Il convient par ailleurs de souligner que ces discriminations sont vécues sur le territoire de la Seine-Saint-Denis mais qu’elles s’exportent également hors du Département, à Paris et sur toute la France.
Genre parentalité et discriminations
Au cours des 5 dernières années, sur la question du sentiment/vécu discriminatoire, les femmes se sentent globalement plus discriminées que les hommes, avec 66% de réponses positives chez les répondantes contre 59% chez les répondants. De plus, on observe une différenciation genrée des déclarations sur certaines thématiques : les femmes déclarent plus de discriminations sur les critères du sexe et de l’âge que les hommes, tandis qu’eux sont plus nombreux à se sentir discriminés sur les critères de l’origine/couleur de peau. En outre, si les hommes comme les femmes considèrent que les discriminations concernent les deux genres, beaucoup tendent toutefois à penser que les femmes sont plus sujettes aux discriminations.

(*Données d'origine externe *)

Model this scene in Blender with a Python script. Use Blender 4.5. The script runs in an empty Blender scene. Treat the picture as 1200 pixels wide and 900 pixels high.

La moitié des répondant·e·s parents d’enfants mineurs (qui sont 76% à montrer de l’inquiétude quant aux discriminations que leurs proches/enfants pourraient subir) abordent le sujet des discriminations avec leurs enfants, dans la majorité des cas afin d’expliquer cette notion, pour rebondir sur un fait d’actualité ou pour évoquer une expérience personnelle.
Soutien face aux discriminations
Si l’ensemble de l’enquête montre une perception de la présence des discriminations en hausse, outre le rôle que peuvent tenir les proches, le sentiment d’être soutenu face aux situations discriminatoires connait une baisse générale. Toutefois, 66% à 89% des répondant·e·s expriment leur confiance envers les acteurs de proximité (associations, écoles) et les pouvoirs publics (communes, Défenseures des Droits, Département.
(1) Si les travailleur·euses peu qualifiées ont objectivement plus de risques d’être discriminé·e·s, iels ne qualifient pas nécessairement leur expérience sous cet angle car l’expérience de la discrimination s’inscrit dans un socle d’inégalités sociales et économiques préexistant. A l’inverse, le fait d’occuper une position sociale relativement élevée exacerbe parfois le sentiment de discrimination.